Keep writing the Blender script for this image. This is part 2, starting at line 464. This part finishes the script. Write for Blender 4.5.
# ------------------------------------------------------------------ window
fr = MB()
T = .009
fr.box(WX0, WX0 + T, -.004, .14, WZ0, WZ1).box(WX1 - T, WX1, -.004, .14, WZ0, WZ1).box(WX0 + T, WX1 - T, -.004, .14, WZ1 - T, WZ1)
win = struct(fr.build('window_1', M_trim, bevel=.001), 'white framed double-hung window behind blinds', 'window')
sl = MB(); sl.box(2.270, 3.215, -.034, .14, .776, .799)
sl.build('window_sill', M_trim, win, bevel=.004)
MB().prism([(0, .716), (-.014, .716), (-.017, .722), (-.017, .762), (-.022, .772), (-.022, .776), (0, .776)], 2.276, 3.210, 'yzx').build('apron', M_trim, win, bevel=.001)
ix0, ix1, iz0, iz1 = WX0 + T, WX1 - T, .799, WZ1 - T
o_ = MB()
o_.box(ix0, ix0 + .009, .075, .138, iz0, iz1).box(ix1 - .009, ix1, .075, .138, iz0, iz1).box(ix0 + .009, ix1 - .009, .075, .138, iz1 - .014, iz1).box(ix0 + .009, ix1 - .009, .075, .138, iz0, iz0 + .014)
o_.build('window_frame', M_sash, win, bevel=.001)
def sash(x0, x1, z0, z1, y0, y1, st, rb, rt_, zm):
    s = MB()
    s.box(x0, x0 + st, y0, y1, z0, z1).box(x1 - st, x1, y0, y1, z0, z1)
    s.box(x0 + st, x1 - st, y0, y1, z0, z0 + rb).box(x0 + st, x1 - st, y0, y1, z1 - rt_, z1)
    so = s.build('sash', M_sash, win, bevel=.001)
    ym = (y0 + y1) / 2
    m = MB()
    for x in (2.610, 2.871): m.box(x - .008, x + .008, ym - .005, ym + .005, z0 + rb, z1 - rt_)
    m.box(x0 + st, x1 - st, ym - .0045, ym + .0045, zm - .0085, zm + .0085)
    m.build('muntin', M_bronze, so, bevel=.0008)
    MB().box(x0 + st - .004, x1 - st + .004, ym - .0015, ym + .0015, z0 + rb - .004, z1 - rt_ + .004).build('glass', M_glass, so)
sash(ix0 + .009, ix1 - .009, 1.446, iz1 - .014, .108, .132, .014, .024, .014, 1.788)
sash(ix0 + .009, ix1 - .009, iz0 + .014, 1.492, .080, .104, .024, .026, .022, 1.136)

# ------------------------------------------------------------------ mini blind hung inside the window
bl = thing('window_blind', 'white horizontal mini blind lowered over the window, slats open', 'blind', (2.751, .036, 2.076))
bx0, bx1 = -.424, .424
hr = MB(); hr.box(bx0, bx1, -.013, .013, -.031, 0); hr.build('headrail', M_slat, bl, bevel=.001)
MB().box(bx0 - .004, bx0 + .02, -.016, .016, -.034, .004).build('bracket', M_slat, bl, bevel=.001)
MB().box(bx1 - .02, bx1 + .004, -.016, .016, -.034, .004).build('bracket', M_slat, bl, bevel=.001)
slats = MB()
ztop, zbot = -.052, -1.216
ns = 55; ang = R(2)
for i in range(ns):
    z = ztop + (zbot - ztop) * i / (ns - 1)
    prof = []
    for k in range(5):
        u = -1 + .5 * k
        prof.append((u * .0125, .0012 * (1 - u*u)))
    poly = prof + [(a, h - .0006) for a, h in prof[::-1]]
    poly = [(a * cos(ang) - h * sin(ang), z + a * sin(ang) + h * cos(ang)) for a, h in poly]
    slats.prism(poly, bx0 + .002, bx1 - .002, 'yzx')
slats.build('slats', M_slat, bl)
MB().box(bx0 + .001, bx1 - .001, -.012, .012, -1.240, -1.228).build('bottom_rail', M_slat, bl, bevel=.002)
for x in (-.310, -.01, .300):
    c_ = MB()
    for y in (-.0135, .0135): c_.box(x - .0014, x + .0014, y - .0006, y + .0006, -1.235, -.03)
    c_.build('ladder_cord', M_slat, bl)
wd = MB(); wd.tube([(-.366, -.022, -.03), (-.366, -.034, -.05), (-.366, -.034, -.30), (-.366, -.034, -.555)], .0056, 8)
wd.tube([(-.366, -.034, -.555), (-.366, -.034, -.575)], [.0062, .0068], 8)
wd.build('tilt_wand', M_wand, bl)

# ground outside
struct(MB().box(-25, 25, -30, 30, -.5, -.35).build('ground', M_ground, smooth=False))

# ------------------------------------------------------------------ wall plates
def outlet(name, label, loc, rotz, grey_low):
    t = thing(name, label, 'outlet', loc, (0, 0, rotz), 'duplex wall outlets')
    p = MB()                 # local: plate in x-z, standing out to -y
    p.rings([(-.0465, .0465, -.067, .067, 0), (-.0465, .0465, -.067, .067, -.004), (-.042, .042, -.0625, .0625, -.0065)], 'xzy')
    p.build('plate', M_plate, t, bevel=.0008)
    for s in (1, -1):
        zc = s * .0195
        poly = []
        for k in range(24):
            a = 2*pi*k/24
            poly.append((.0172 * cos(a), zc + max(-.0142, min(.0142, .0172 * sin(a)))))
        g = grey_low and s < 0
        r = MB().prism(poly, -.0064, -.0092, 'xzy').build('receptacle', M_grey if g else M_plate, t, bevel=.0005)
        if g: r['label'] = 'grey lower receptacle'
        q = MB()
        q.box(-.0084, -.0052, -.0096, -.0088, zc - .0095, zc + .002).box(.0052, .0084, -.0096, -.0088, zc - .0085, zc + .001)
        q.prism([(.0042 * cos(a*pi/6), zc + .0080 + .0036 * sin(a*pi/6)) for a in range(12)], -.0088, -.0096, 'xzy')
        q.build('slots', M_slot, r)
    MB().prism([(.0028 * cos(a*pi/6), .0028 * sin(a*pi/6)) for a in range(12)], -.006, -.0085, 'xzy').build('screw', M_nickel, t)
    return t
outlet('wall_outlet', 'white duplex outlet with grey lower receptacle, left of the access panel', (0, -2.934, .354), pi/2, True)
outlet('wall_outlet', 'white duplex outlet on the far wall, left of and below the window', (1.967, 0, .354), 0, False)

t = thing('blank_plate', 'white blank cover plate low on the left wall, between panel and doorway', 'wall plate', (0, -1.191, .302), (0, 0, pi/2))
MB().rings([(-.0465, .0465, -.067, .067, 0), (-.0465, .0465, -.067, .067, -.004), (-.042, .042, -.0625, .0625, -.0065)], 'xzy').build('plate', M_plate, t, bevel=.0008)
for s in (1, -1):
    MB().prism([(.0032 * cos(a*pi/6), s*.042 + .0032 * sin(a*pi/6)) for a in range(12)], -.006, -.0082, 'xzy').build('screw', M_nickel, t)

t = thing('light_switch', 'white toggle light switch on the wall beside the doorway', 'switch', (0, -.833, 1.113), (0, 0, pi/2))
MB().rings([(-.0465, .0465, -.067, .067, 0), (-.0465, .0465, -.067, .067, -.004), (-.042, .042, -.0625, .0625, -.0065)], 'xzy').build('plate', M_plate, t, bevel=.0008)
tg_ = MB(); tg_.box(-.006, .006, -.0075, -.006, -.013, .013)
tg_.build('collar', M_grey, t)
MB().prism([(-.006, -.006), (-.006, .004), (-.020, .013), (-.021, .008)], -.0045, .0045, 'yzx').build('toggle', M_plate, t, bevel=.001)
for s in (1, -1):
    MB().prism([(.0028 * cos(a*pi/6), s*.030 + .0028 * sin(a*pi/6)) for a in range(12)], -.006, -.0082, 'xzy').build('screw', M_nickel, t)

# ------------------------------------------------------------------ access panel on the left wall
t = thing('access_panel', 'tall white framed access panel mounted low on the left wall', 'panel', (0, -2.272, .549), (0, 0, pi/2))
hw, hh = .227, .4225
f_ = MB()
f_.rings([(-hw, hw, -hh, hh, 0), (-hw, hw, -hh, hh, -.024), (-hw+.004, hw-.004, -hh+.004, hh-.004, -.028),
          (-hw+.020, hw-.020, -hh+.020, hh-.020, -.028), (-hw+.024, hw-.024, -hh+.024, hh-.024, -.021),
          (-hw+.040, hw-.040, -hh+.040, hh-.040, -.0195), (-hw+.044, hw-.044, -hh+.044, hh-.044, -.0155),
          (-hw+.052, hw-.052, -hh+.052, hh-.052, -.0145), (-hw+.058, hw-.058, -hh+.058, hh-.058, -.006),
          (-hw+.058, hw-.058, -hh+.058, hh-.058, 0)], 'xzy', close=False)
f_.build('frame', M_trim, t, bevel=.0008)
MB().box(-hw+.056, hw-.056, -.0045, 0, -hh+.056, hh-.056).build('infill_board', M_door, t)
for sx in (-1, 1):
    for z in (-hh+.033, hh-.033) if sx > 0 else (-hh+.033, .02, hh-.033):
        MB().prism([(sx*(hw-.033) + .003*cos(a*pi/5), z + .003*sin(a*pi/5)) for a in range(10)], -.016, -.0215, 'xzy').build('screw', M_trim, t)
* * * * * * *
Print the material above verbatim, first line through the line containing "sash(ix0 + .009, ix1 - .009, iz0", both included.

Keep writing the Blender script for this image. This is part 2, starting at line 464. This part finishes the script. Write for Blender 4.5.
# ------------------------------------------------------------------ window
fr = MB()
T = .009
fr.box(WX0, WX0 + T, -.004, .14, WZ0, WZ1).box(WX1 - T, WX1, -.004, .14, WZ0, WZ1).box(WX0 + T, WX1 - T, -.004, .14, WZ1 - T, WZ1)
win = struct(fr.build('window_1', M_trim, bevel=.001), 'white framed double-hung window behind blinds', 'window')
sl = MB(); sl.box(2.270, 3.215, -.034, .14, .776, .799)
sl.build('window_sill', M_trim, win, bevel=.004)
MB().prism([(0, .716), (-.014, .716), (-.017, .722), (-.017, .762), (-.022, .772), (-.022, .776), (0, .776)], 2.276, 3.210, 'yzx').build('apron', M_trim, win, bevel=.001)
ix0, ix1, iz0, iz1 = WX0 + T, WX1 - T, .799, WZ1 - T
o_ = MB()
o_.box(ix0, ix0 + .009, .075, .138, iz0, iz1).box(ix1 - .009, ix1, .075, .138, iz0, iz1).box(ix0 + .009, ix1 - .009, .075, .138, iz1 - .014, iz1).box(ix0 + .009, ix1 - .009, .075, .138, iz0, iz0 + .014)
o_.build('window_frame', M_sash, win, bevel=.001)
def sash(x0, x1, z0, z1, y0, y1, st, rb, rt_, zm):
    s = MB()
    s.box(x0, x0 + st, y0, y1, z0, z1).box(x1 - st, x1, y0, y1, z0, z1)
    s.box(x0 + st, x1 - st, y0, y1, z0, z0 + rb).box(x0 + st, x1 - st, y0, y1, z1 - rt_, z1)
    so = s.build('sash', M_sash, win, bevel=.001)
    ym = (y0 + y1) / 2
    m = MB()
    for x in (2.610, 2.871): m.box(x - .008, x + .008, ym - .005, ym + .005, z0 + rb, z1 - rt_)
    m.box(x0 + st, x1 - st, ym - .0045, ym + .0045, zm - .0085, zm + .0085)
    m.build('muntin', M_bronze, so, bevel=.0008)
    MB().box(x0 + st - .004, x1 - st + .004, ym - .0015, ym + .0015, z0 + rb - .004, z1 - rt_ + .004).build('glass', M_glass, so)
sash(ix0 + .009, ix1 - .009, 1.446, iz1 - .014, .108, .132, .014, .024, .014, 1.788)
sash(ix0 + .009, ix1 - .009, iz0 + .014, 1.492, .080, .104, .024, .026, .022, 1.136)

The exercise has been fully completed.